Like
Jim White's contemporaneous
No Such Place,
Dan Bern's
New American Language attempts to reconfigure the American cultural landscape by appropriating images and converting them to the mysterious currency of strange folk music. Stylistically,
Bern is firmly in the tradition of the folk revival, with a significantly more electric sound than on his previous releases. There is more than a little bit of
Bob Dylan's pitched moan in his voice, drawing out vowel sounds on the resonant nouns, imbuing the delivery with the high-status illusion of a deeper meaning, even if it is pure nonsense. The album-closing "Thanksgiving Day Parade" is a direct homage to the form of
Dylan's epic poem-song "Desolation Row," describing a literal procession of esoteric images and obscure characters whose meanings are defined simply by being drawn in the same scene. It is a fitting album-closer.

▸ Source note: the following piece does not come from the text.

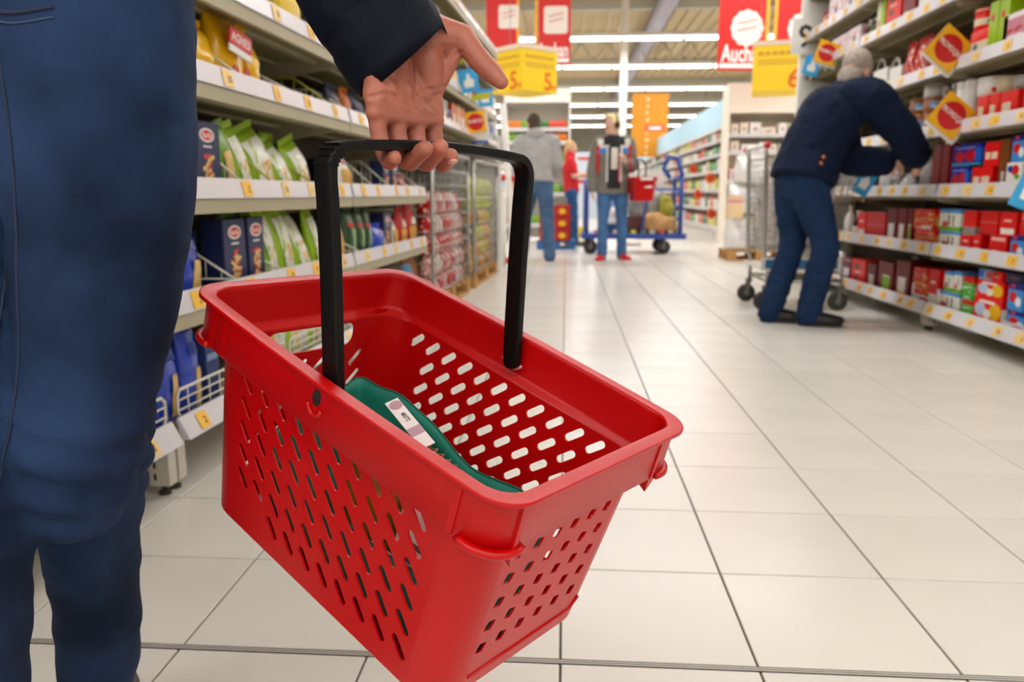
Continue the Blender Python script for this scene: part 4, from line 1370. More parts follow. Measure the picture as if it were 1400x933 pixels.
for ci, (s0, w_) in enumerate(CG):
    nmn = ('nearer', 'farther')[ci]
    pallet('pale wooden pallet under the %s wire cage' % nmn, lp(s0, -.03, 0), LRZ, w_, .48, 'pallets under the wire cages')
    cage('grey wire cage of packets on the %s pallet' % nmn, lp(s0, -.02, .121), LRZ, w_, .46, .93)
    for lay in range(5 if ci == 0 else 6):
        x = .03
        k = 0
        while x < w_ - .16:
            pw = rnd.uniform(.11, .17)
            cn, hx = CP[ci][rnd.randrange(4)] if not (ci and lay > 3) else CP[1][1]
            m = print_mat('cage_' + cn.replace(' ', '_'), hx, [('blot', 4., .58, '#ece4da', 0, 1), ('blot', 6., .6, '#b8262a' if ci == 0 else '#f0d24a', 0, 1)])
            pouch('packet', pw, .1, .125, m, '%s packet in the %s wire cage, %s layer up, %s along' % (cn, nmn, ORD[lay], ORD[k]), 'packet',
                  lp(s0 + x + pw / 2, .0, .126 + lay * .133), LRZ, 'packets in the %s wire cage' % nmn, (), 0, None, ci * 100 + lay * 10 + k)
            k += 1
            x += pw + .008
    mb = None
    for q in range(2):
        carton('cardboard_box', w_ * .46, .28, .55, mat('cage_board', '#a89a78', .8), 'grey brown carton inside the %s wire cage, %s one' % (nmn, ('nearer', 'farther')[q]), 'carton', lp(s0 + w_ * (.26 + .48 * q), .125, .126), LRZ, 'cartons inside the wire cages')

# leaning white gate posts with red knobs beyond the cages
for k, (s, d) in enumerate(((6.6, -.02), (7.2, -.06))):
    t = thing('gate_post', 'white slanted gate post with red knobs, %s one beyond the cages' % ('nearer', 'farther')[k], 'gate post', lp(s, d, 0), LRZ, 'white gate posts')
    mb = MB().use(M_white)
    mb.tube([(0, 0, 0), (.0, .03, .7), (0, .12, 1.75)], .04, 10)
    mb.build('post_tube', None, t)
    for z, y in ((.08, -.035), (.95, .02), (1.15, .03)):
        ms = MB().use(M_brightred)
        ellipsoid(ms, (0, y - .02, z), (.035, .035, .04), None, 10, 6)
        ms.build('red_knob', None, t)
    MB().use(M_white).box(-.1, .1, -.1, .1, 0, .02).build('foot_plate', None, t)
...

Throughout the disc, nicely colored instruments join
Bern's in the mix, including Wil Masisak's myriad keyboards, Eben Grace's guitar and banjo, Paul Kuhn's violin, and many others. On the last track, the instruments join the cavalcade one by one, building to a glorious crescendo. If
Bern has a weakness, it is his smugness, but it is one that is easily forgivable in light of his haunting wordplay and sense of American expansiveness.